>>>
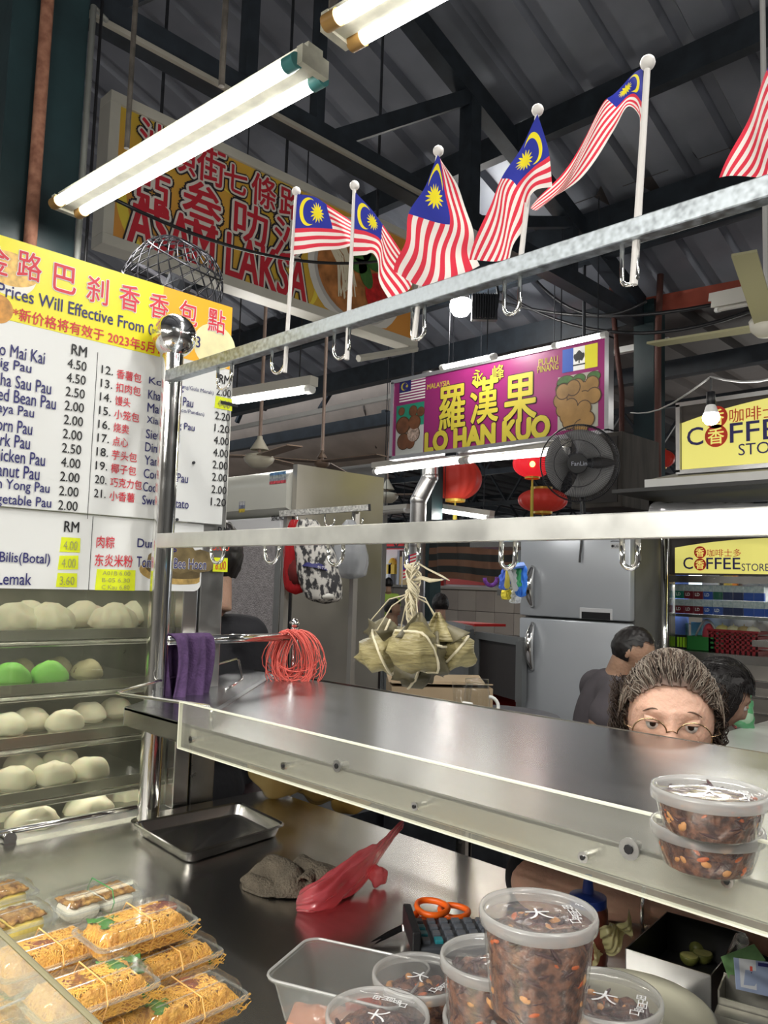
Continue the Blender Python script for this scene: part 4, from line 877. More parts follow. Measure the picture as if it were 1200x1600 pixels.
# ================================================================ LANTERNS, FAR FANS, DUCT PIPE
LR = M('lantern_red', (.55, .045, .03), .5, emit=(1, .05, .03), es=.05)
GOLD = M('lantern_gold', (.7, .48, .08), .4, .3); TAS = M('tassel_gold', (.5, .42, .06), .7)
def lantern(label, u, v, d, r, sq=.72, lit=False, tl=.6):
    c = PD(u, v, d); t = T('red_lantern', label, 'lantern', c, group='red festival lanterns far behind')
    def fn(p): a = math.atan2(p.y, p.x); k = 1+.025*math.cos(a*16); return Vector((p.x*k, p.y*k, p.z*sq))
    mb = MB(); mb.sphere(c, r, 64, 18, fn=fn); mb.build('shade', M('lantern_red_lit', (.8, .03, .05), .5, emit=(1, .02, .03), es=.45) if lit else LR, t, smooth=True)
    for s in (1, -1): mb = MB(); mb.lathe([(r*.38, -r*.05), (r*.4, r*.05), (r*.3, r*.06)], c+Vector((0, 0, s*r*sq)), 20); mb.build('collar', GOLD, t)
    mb = MB(); mb.tube([c-Vector((0, 0, r*sq)), c-Vector((0, 0, r*sq+.08))], .01, 6); mb.tube([c-Vector((0, 0, r*sq+.08)), c-Vector((0, 0, r*sq+tl))], r*.085, 10); mb.build('tassel', TAS, t)
    mb = MB(); mb.tube([c+Vector((0, 0, r*sq)), Vector((c.x, c.y, 3.95))], .006, 5); mb.build('cord', DARK, t)
    if lit: mb = MB(); mb.sphere(c+(CAM-c).normalized()*r*.92, r*.16, 10, 6); mb.build('lit_lamp', glow('lantern_bulb', (1, .5, .1), 5), t, smooth=True)
lantern('big red ribbed lantern right of the silver duct pipe', 712, 748, 8.8, .285, .85)
lantern('glowing red lantern left of the black fan', 832, 725, 7.4, .18, lit=True, tl=.7)
lantern('dark red lantern lower behind the glowing one', 848, 782, 10.5, .32, .5)
lantern('red lantern edge between the dark box and the yellow sign', 1033, 717, 8.5, .14)
DUCT = M('duct_silver', (.62, .61, .60), .32, .9, var=.1, vs=12)
t = T('duct_pipe', 'silver bent duct pipe coming down beside the red lantern', 'pipe', PD(652, 1000, 7.6))
P = [PD(u, v, 7.6) for u, v in ((672, 560), (672, 690), (672, 745), (654, 782), (652, 850), (650, 1060))]
for a, b in zip(P, P[1:]): mb = MB(); mb.tube([a, b], .078, 20); mb.build('segment', DUCT, t, smooth=2)
for a in P[2:5]: mb = MB(); mb.sphere(a, .082, 20, 12); mb.build('elbow', DUCT, t, smooth=True)
def post(label, u, d, w, z0, z1, mt=GREENPAINT, nm='green_post'): p = PD(u, 900, d); mb = MB(); mb.span((p.x-w/2, p.y-w/2, z0), (p.x+w/2, p.y+w/2, z1)); return tag(mb.build(nm, mt), label, 'post')
post('dark green post right behind the silver duct pipe', 671, 8.4, .17, 0, 3.3)
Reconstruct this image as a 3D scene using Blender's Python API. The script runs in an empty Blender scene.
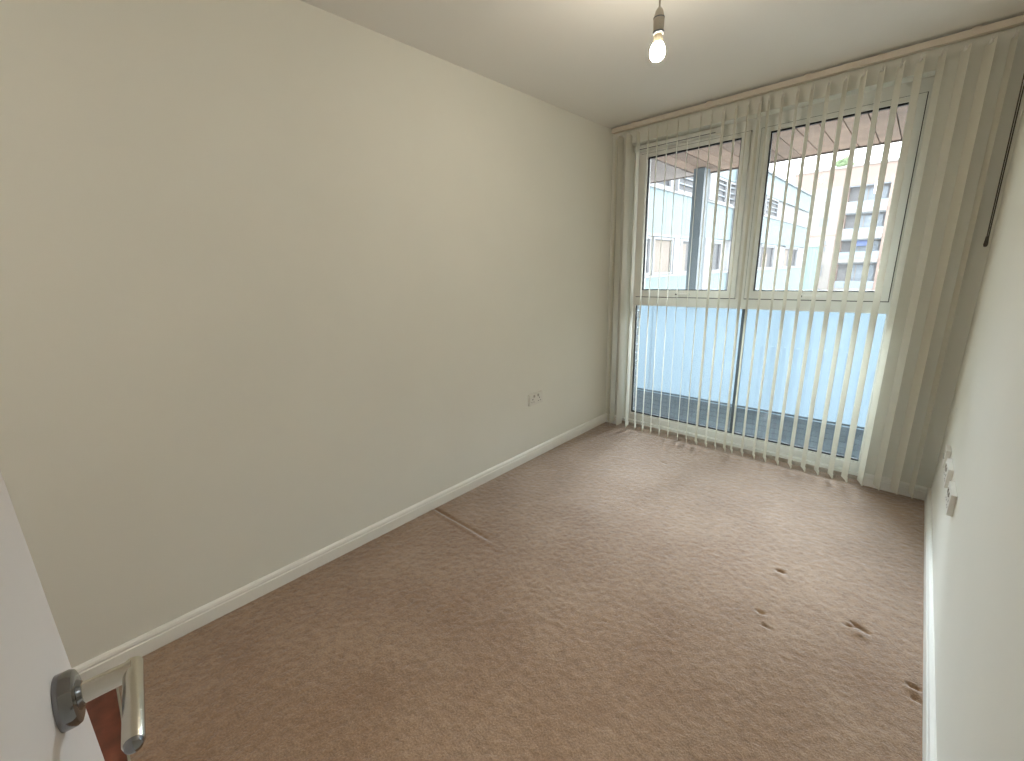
<<<
> _WHAT TO PRODUCE_
Skip every picture and transcribe the data above exactly.

> _RESULT OF THE EXERCISE_
Continue the Blender Python script for this scene: part 4, from line 877. More parts follow. Measure the picture as if it were 1200x1600 pixels.
# ================================================================ LANTERNS, FAR FANS, DUCT PIPE
LR = M('lantern_red', (.55, .045, .03), .5, emit=(1, .05, .03), es=.05)
GOLD = M('lantern_gold', (.7, .48, .08), .4, .3); TAS = M('tassel_gold', (.5, .42, .06), .7)
def lantern(label, u, v, d, r, sq=.72, lit=False, tl=.6):
    c = PD(u, v, d); t = T('red_lantern', label, 'lantern', c, group='red festival lanterns far behind')
    def fn(p): a = math.atan2(p.y, p.x); k = 1+.025*math.cos(a*16); return Vector((p.x*k, p.y*k, p.z*sq))
    mb = MB(); mb.sphere(c, r, 64, 18, fn=fn); mb.build('shade', M('lantern_red_lit', (.8, .03, .05), .5, emit=(1, .02, .03), es=.45) if lit else LR, t, smooth=True)
    for s in (1, -1): mb = MB(); mb.lathe([(r*.38, -r*.05), (r*.4, r*.05), (r*.3, r*.06)], c+Vector((0, 0, s*r*sq)), 20); mb.build('collar', GOLD, t)
    mb = MB(); mb.tube([c-Vector((0, 0, r*sq)), c-Vector((0, 0, r*sq+.08))], .01, 6); mb.tube([c-Vector((0, 0, r*sq+.08)), c-Vector((0, 0, r*sq+tl))], r*.085, 10); mb.build('tassel', TAS, t)
    mb = MB(); mb.tube([c+Vector((0, 0, r*sq)), Vector((c.x, c.y, 3.95))], .006, 5); mb.build('cord', DARK, t)
    if lit: mb = MB(); mb.sphere(c+(CAM-c).normalized()*r*.92, r*.16, 10, 6); mb.build('lit_lamp', glow('lantern_bulb', (1, .5, .1), 5), t, smooth=True)
lantern('big red ribbed lantern right of the silver duct pipe', 712, 748, 8.8, .285, .85)
lantern('glowing red lantern left of the black fan', 832, 725, 7.4, .18, lit=True, tl=.7)
lantern('dark red lantern lower behind the glowing one', 848, 782, 10.5, .32, .5)
lantern('red lantern edge between the dark box and the yellow sign', 1033, 717, 8.5, .14)
DUCT = M('duct_silver', (.62, .61, .60), .32, .9, var=.1, vs=12)
t = T('duct_pipe', 'silver bent duct pipe coming down beside the red lantern', 'pipe', PD(652, 1000, 7.6))
P = [PD(u, v, 7.6) for u, v in ((672, 560), (672, 690), (672, 745), (654, 782), (652, 850), (650, 1060))]
for a, b in zip(P, P[1:]): mb = MB(); mb.tube([a, b], .078, 20); mb.build('segment', DUCT, t, smooth=2)
for a in P[2:5]: mb = MB(); mb.sphere(a, .082, 20, 12); mb.build('elbow', DUCT, t, smooth=True)
def post(label, u, d, w, z0, z1, mt=GREENPAINT, nm='green_post'): p = PD(u, 900, d); mb = MB(); mb.span((p.x-w/2, p.y-w/2, z0), (p.x+w/2, p.y+w/2, z1)); return tag(mb.build(nm, mt), label, 'post')
post('dark green post right behind the silver duct pipe', 671, 8.4, .17, 0, 3.3)
Reconstruct this image as a 3D scene using Blender's Python API. The script runs in an empty Blender scene.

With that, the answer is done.